WRITTEN INSTRUCTION: Reproduce all entries word for word.

SOURCE MATERIAL:
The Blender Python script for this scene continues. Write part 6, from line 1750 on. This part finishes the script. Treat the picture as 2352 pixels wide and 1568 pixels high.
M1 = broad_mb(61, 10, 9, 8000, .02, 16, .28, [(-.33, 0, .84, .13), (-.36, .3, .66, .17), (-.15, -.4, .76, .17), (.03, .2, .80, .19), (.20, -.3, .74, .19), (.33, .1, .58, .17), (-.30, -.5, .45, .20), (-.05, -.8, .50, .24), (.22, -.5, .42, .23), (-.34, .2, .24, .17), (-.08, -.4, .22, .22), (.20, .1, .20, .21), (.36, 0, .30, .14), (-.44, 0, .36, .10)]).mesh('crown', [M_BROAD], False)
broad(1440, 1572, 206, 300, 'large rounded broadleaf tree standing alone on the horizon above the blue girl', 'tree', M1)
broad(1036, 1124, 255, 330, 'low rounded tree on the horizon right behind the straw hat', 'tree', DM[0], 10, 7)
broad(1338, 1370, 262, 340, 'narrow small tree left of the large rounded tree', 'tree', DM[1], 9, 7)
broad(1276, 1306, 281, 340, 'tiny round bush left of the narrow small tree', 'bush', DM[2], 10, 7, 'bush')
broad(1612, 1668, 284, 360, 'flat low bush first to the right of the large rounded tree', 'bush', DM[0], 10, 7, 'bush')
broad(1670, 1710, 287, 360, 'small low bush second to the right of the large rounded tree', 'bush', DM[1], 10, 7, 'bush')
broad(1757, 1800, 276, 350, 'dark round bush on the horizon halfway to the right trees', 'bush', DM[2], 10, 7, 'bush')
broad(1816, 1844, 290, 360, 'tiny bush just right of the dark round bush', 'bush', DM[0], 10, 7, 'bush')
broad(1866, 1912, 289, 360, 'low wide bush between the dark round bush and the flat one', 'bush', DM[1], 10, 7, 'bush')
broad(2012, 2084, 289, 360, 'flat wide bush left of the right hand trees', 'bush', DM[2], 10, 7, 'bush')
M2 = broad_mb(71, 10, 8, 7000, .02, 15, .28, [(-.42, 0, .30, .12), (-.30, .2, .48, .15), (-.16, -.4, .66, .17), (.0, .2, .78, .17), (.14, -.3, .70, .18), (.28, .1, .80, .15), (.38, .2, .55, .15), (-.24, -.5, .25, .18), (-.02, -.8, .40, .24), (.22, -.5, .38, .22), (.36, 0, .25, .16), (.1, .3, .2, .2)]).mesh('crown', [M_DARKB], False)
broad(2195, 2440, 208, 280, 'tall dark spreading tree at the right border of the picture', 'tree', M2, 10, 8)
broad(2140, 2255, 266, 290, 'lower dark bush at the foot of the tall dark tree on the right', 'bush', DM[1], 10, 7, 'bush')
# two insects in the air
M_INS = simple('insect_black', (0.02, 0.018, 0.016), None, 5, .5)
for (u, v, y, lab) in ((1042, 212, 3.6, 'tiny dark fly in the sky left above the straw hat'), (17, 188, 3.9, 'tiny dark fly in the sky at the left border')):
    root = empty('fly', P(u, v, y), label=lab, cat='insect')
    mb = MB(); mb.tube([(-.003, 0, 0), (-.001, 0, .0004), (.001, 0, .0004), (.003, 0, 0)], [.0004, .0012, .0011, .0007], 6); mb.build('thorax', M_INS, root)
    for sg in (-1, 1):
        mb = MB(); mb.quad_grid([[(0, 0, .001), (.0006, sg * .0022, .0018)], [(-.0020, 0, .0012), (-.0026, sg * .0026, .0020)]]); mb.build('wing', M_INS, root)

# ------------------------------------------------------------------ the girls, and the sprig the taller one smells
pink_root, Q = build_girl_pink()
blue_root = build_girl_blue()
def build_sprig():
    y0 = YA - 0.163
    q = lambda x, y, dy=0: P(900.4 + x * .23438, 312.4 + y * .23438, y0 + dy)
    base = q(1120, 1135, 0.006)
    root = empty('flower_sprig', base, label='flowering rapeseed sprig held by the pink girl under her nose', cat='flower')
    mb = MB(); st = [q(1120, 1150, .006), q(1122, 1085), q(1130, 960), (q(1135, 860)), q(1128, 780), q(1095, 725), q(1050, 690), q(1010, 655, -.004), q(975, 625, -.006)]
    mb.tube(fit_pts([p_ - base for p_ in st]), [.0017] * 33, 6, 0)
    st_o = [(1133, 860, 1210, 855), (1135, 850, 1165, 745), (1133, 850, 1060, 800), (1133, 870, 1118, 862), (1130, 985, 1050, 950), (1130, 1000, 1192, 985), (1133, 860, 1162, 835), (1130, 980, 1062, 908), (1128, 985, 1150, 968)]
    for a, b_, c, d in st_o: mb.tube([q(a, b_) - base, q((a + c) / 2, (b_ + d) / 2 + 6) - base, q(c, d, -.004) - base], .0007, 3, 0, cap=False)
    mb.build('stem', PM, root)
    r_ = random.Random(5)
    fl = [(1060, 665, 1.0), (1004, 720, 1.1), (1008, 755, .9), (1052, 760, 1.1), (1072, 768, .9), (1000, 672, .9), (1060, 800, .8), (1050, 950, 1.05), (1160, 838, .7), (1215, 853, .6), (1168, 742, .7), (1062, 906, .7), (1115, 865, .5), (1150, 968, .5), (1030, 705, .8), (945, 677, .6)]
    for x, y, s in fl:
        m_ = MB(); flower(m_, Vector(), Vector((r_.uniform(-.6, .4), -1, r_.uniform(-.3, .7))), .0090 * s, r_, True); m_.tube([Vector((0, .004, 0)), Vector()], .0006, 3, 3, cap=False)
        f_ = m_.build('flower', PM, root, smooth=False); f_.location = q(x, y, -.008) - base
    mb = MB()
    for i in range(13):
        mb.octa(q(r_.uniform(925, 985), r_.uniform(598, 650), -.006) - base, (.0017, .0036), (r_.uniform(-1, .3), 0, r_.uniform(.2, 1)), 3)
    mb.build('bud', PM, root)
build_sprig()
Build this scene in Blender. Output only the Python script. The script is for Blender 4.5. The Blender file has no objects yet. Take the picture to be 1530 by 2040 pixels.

THE REPLY:
The Blender Python script for this scene continues. Write part 6, from line 1750 on. This part finishes the script. Treat the picture as 2352 pixels wide and 1568 pixels high.
M1 = broad_mb(61, 10, 9, 8000, .02, 16, .28, [(-.33, 0, .84, .13), (-.36, .3, .66, .17), (-.15, -.4, .76, .17), (.03, .2, .80, .19), (.20, -.3, .74, .19), (.33, .1, .58, .17), (-.30, -.5, .45, .20), (-.05, -.8, .50, .24), (.22, -.5, .42, .23), (-.34, .2, .24, .17), (-.08, -.4, .22, .22), (.20, .1, .20, .21), (.36, 0, .30, .14), (-.44, 0, .36, .10)]).mesh('crown', [M_BROAD], False)
broad(1440, 1572, 206, 300, 'large rounded broadleaf tree standing alone on the horizon above the blue girl', 'tree', M1)
broad(1036, 1124, 255, 330, 'low rounded tree on the horizon right behind the straw hat', 'tree', DM[0], 10, 7)
broad(1338, 1370, 262, 340, 'narrow small tree left of the large rounded tree', 'tree', DM[1], 9, 7)
broad(1276, 1306, 281, 340, 'tiny round bush left of the narrow small tree', 'bush', DM[2], 10, 7, 'bush')
broad(1612, 1668, 284, 360, 'flat low bush first to the right of the large rounded tree', 'bush', DM[0], 10, 7, 'bush')
broad(1670, 1710, 287, 360, 'small low bush second to the right of the large rounded tree', 'bush', DM[1], 10, 7, 'bush')
broad(1757, 1800, 276, 350, 'dark round bush on the horizon halfway to the right trees', 'bush', DM[2], 10, 7, 'bush')
broad(1816, 1844, 290, 360, 'tiny bush just right of the dark round bush', 'bush', DM[0], 10, 7, 'bush')
broad(1866, 1912, 289, 360, 'low wide bush between the dark round bush and the flat one', 'bush', DM[1], 10, 7, 'bush')
broad(2012, 2084, 289, 360, 'flat wide bush left of the right hand trees', 'bush', DM[2], 10, 7, 'bush')
M2 = broad_mb(71, 10, 8, 7000, .02, 15, .28, [(-.42, 0, .30, .12), (-.30, .2, .48, .15), (-.16, -.4, .66, .17), (.0, .2, .78, .17), (.14, -.3, .70, .18), (.28, .1, .80, .15), (.38, .2, .55, .15), (-.24, -.5, .25, .18), (-.02, -.8, .40, .24), (.22, -.5, .38, .22), (.36, 0, .25, .16), (.1, .3, .2, .2)]).mesh('crown', [M_DARKB], False)
broad(2195, 2440, 208, 280, 'tall dark spreading tree at the right border of the picture', 'tree', M2, 10, 8)
broad(2140, 2255, 266, 290, 'lower dark bush at the foot of the tall dark tree on the right', 'bush', DM[1], 10, 7, 'bush')
# two insects in the air
M_INS = simple('insect_black', (0.02, 0.018, 0.016), None, 5, .5)
for (u, v, y, lab) in ((1042, 212, 3.6, 'tiny dark fly in the sky left above the straw hat'), (17, 188, 3.9, 'tiny dark fly in the sky at the left border')):
    root = empty('fly', P(u, v, y), label=lab, cat='insect')
    mb = MB(); mb.tube([(-.003, 0, 0), (-.001, 0, .0004), (.001, 0, .0004), (.003, 0, 0)], [.0004, .0012, .0011, .0007], 6); mb.build('thorax', M_INS, root)
    for sg in (-1, 1):
        mb = MB(); mb.quad_grid([[(0, 0, .001), (.0006, sg * .0022, .0018)], [(-.0020, 0, .0012), (-.0026, sg * .0026, .0020)]]); mb.build('wing', M_INS, root)

# ------------------------------------------------------------------ the girls, and the sprig the taller one smells
pink_root, Q = build_girl_pink()
blue_root = build_girl_blue()
def build_sprig():
    y0 = YA - 0.163
    q = lambda x, y, dy=0: P(900.4 + x * .23438, 312.4 + y * .23438, y0 + dy)
    base = q(1120, 1135, 0.006)
    root = empty('flower_sprig', base, label='flowering rapeseed sprig held by the pink girl under her nose', cat='flower')
    mb = MB(); st = [q(1120, 1150, .006), q(1122, 1085), q(1130, 960), (q(1135, 860)), q(1128, 780), q(1095, 725), q(1050, 690), q(1010, 655, -.004), q(975, 625, -.006)]
    mb.tube(fit_pts([p_ - base for p_ in st]), [.0017] * 33, 6, 0)
    st_o = [(1133, 860, 1210, 855), (1135, 850, 1165, 745), (1133, 850, 1060, 800), (1133, 870, 1118, 862), (1130, 985, 1050, 950), (1130, 1000, 1192, 985), (1133, 860, 1162, 835), (1130, 980, 1062, 908), (1128, 985, 1150, 968)]
    for a, b_, c, d in st_o: mb.tube([q(a, b_) - base, q((a + c) / 2, (b_ + d) / 2 + 6) - base, q(c, d, -.004) - base], .0007, 3, 0, cap=False)
    mb.build('stem', PM, root)
    r_ = random.Random(5)
    fl = [(1060, 665, 1.0), (1004, 720, 1.1), (1008, 755, .9), (1052, 760, 1.1), (1072, 768, .9), (1000, 672, .9), (1060, 800, .8), (1050, 950, 1.05), (1160, 838, .7), (1215, 853, .6), (1168, 742, .7), (1062, 906, .7), (1115, 865, .5), (1150, 968, .5), (1030, 705, .8), (945, 677, .6)]
    for x, y, s in fl:
        m_ = MB(); flower(m_, Vector(), Vector((r_.uniform(-.6, .4), -1, r_.uniform(-.3, .7))), .0090 * s, r_, True); m_.tube([Vector((0, .004, 0)), Vector()], .0006, 3, 3, cap=False)
        f_ = m_.build('flower', PM, root, smooth=False); f_.location = q(x, y, -.008) - base
    mb = MB()
    for i in range(13):
        mb.octa(q(r_.uniform(925, 985), r_.uniform(598, 650), -.006) - base, (.0017, .0036), (r_.uniform(-1, .3), 0, r_.uniform(.2, 1)), 3)
    mb.build('bud', PM, root)
build_sprig()
Build this scene in Blender. Output only the Python script. The script is for Blender 4.5. The Blender file has no objects yet. Take the picture to be 1530 by 2040 pixels.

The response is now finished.